Raquel Freire
O que você faria se uma estrela de Hollywood entrasse em sua vida enquanto estivesse cumprindo sua simples rotina? Você se exaltaria ou agiria normalmente e até tentaria fazer uma brincadeira casual, sabendo que provavelmente nunca mais se encontrariam? Quando William Thacker (Hugh Grant), dono de uma pequena livraria em Londres, olha através da caixa registradora e vê que a superestrela do Cinema norte-americano, Anna Scott (Julia Roberts), está procurando por livros de viagem, ele não pensa duas vezes antes de escolher a segunda opção. É assim que Um Lugar Chamado Notting Hill começa a ficar interessante.
O filme se aproveita da fórmula ‘boy finds girl’, recorrendo a um encontro improvável para dar início a um relacionamento um tanto quanto problemático. No entanto, esse é um método que funciona. Afinal, como esses dois personagens, tão diferentes entre si e com realidades completamente opostas, poderiam se encontrar? Para além disso, como eles seriam capazes de descobrir uma maneira de se ajustar um ao outro? O roteiro cuidadoso de Richard Curtis deixa a resposta escancarada: suas personalidades.
Os personagens de Hugh Grant e Julia Roberts compartilham uma conexão intelectual marcada por tentativas e neuroses. Essa característica os afasta do cenário atual em que se encontram as comédias românticas, todas marcadas por um mesmo script superficial, além de ser a responsável por despertar o interesse do público no longa. De fato, há algo inefável do final da década de 1990 na noção dos protagonistas como sex symbols, especialmente em uma obra que venera tão servilmente cada detalhe do rosto da atriz. Em parte, isso está presente nos visuais, que voltaram a estar na moda – ela com óculos escuros em formato de azeitona e blusas com decote midi, e ele com camisas com babados artísticos –, mas, dessa vez, concentrado mais em suas essências.
Anna Scott é vista não apenas como uma mulher desejável, como também uma pessoa complexa, com questões pessoais que atuam como obstáculos para atingir um estado de felicidade plena. Há momentos no longa que levam o público àquele tipo de silêncio abafado que ocorre quando uma verdade é proclamada em voz alta. Um deles acontece quando ela brinca que o preço de sua beleza se resume a procedimentos estéticos, apontando silenciosamente para seu nariz e seu queixo. Ainda que aqui se trate de uma estrela do Cinema que só existe na ficção, as entrelinhas dessa cena revelam uma problemática extremamente atual, o que traz a sensação de que não há distância alguma entre os anos de 1990 e 2020.
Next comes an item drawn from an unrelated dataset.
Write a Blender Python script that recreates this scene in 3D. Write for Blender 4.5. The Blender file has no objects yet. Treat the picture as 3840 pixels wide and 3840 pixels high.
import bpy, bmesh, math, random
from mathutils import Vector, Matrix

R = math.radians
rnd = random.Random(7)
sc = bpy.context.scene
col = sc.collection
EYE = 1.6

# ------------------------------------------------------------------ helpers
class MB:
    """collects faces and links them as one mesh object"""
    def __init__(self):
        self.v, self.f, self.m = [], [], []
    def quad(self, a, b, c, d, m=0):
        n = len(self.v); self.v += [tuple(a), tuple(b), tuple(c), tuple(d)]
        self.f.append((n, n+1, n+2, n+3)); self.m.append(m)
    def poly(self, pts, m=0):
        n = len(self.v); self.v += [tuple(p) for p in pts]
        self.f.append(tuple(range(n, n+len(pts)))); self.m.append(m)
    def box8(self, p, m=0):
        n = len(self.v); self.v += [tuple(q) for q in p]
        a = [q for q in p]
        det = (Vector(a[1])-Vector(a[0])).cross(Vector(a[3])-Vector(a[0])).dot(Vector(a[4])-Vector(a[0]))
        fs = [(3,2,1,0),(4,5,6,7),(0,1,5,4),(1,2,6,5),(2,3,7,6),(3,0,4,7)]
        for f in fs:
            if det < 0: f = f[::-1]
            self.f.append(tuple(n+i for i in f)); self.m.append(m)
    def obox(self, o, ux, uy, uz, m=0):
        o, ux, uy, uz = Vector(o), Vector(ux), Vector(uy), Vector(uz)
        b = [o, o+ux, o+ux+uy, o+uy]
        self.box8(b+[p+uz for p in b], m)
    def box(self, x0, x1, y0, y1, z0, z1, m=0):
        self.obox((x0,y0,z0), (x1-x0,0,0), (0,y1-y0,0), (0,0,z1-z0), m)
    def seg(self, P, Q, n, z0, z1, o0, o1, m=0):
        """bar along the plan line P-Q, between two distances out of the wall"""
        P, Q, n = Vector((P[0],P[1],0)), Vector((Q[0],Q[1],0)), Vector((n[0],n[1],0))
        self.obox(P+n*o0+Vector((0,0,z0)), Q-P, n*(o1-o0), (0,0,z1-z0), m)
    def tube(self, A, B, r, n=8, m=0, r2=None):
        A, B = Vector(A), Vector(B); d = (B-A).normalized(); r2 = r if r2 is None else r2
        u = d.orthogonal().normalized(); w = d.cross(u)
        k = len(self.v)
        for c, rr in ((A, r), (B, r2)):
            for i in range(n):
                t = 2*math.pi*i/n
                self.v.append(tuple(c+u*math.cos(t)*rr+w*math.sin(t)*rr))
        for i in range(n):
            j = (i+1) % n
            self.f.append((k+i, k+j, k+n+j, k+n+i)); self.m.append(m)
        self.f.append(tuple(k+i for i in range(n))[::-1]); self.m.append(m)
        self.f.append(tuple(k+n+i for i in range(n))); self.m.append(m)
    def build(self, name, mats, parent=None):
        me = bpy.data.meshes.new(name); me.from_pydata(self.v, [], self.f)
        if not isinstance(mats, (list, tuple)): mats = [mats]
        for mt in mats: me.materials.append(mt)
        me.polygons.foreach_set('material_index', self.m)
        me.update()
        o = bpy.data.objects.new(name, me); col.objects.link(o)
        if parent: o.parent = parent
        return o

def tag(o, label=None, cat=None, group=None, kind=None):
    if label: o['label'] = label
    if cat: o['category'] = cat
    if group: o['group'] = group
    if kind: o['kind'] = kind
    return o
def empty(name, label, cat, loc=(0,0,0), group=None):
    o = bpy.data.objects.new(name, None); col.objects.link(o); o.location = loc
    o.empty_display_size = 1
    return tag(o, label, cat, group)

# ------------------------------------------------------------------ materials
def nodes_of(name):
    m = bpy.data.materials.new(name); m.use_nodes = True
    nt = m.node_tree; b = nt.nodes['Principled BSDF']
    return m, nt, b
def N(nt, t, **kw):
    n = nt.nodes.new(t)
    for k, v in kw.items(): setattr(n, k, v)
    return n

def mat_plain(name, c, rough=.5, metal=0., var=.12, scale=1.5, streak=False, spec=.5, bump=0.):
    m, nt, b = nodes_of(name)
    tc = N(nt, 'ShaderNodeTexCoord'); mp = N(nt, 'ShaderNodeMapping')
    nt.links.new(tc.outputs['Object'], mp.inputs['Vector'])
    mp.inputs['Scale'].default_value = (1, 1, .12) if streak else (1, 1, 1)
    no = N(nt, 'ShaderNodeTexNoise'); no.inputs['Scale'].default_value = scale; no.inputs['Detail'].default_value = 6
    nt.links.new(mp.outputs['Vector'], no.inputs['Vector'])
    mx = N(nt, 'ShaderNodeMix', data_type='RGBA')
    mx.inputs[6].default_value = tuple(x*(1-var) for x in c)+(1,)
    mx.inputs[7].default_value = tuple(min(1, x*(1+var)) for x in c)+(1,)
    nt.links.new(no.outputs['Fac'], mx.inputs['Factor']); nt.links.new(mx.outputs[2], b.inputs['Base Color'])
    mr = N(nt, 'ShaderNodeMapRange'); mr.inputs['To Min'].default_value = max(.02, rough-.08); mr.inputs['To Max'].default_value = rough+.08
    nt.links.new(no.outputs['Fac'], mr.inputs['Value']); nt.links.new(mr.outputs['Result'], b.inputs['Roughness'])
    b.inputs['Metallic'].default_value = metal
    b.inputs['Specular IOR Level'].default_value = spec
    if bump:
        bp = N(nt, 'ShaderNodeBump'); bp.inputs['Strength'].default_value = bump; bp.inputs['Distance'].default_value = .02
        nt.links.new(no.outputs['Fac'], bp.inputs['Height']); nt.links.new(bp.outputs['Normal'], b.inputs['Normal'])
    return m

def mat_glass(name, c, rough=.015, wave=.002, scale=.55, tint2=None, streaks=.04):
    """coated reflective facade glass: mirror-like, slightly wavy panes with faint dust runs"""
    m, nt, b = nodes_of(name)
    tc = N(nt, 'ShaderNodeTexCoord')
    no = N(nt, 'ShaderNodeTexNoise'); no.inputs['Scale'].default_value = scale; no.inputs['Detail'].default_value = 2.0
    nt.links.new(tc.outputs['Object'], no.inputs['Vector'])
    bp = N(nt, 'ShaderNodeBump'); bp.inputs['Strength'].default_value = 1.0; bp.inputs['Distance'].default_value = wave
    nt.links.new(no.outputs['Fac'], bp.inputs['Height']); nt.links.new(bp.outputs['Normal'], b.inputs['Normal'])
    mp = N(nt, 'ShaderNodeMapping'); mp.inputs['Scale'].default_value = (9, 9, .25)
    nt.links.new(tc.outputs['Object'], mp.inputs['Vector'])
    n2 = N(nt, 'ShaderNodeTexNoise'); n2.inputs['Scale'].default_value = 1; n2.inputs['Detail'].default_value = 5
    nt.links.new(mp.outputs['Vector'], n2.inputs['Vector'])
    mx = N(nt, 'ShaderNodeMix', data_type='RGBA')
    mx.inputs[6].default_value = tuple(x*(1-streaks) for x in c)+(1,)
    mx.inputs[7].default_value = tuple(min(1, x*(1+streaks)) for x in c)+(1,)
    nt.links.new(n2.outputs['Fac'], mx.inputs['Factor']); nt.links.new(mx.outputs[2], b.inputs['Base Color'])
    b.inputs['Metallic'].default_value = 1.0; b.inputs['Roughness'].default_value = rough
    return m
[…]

William Thacker, por outro lado, se destaca ao incorporar o ideal britânico de masculinidade refinada da época. O personagem de Grant é sensível, gentil e acessível, mas corajoso o suficiente para tirar satisfação com um grupo que desrespeita seu par romântico na mesa ao lado em um restaurante. Ele divide a diferença entre o adorável tímido – ao continuar gaguejando mesmo após o terceiro encontro, o que chega a ser um pouco irritante – e um tipo de herói moderno, disposto a contrariar os padrões da sociedade por uma paixão.
Para além dos dois pombinhos, Um Lugar Chamado Notting Hill encanta com seu elenco composto por grandes nomes: Rhys Ifans, Gina McKee, Hugh Bonneville, Tim McInnerny e Emma Chambers. Juntos, eles formam o grupo de amigos do personagem de Hugh Grant, que, dia após dia, passam também a acompanhar a protagonista de Roberts. A relação construída por eles é uma fiel representação do que amizade e companheirismo significam, resultando em conversas profundas, jantares repletos de risadas e uma carona totalmente caótica para conquistar o final feliz – o principal ingrediente de uma boa comédia romântica.
Outro ponto positivo do longa são as belas paisagens londrinas. As locações em Notting Hill foram uma jogada astuta: tinham classe, eram elegantes e pitorescas. Em alto e bom som, essa escolha do diretor Roger Michell e do produtor Duncan Kenworthy fez com que características do bairro e da capital inglesa fossem apresentadas para o público mundial sem precisar apelar para estereótipos, permitindo o acesso a pontos turísticos conhecidos de forma natural.
Notting Hill (no original) é composto por clichês do início ao fim. Porém, esse não é um fato que incomoda. Essa é uma daquelas histórias que todos sabem como vai terminar; o que faz valer a pena é o divertido caminho até o desfecho. Julia Roberts, Hugh Grant e Richard Curtis fazem parecer que a combinação de atores competentes e de boa aparência com piadas de efeito é o segredo para o sucesso, mas sabemos que essa fórmula não vem funcionando muito bem. A comédia romântica sem rodeios e com o coração na manga se tornou uma raridade fora de moda, e é por isso que esse clássico de mais de duas décadas não falha.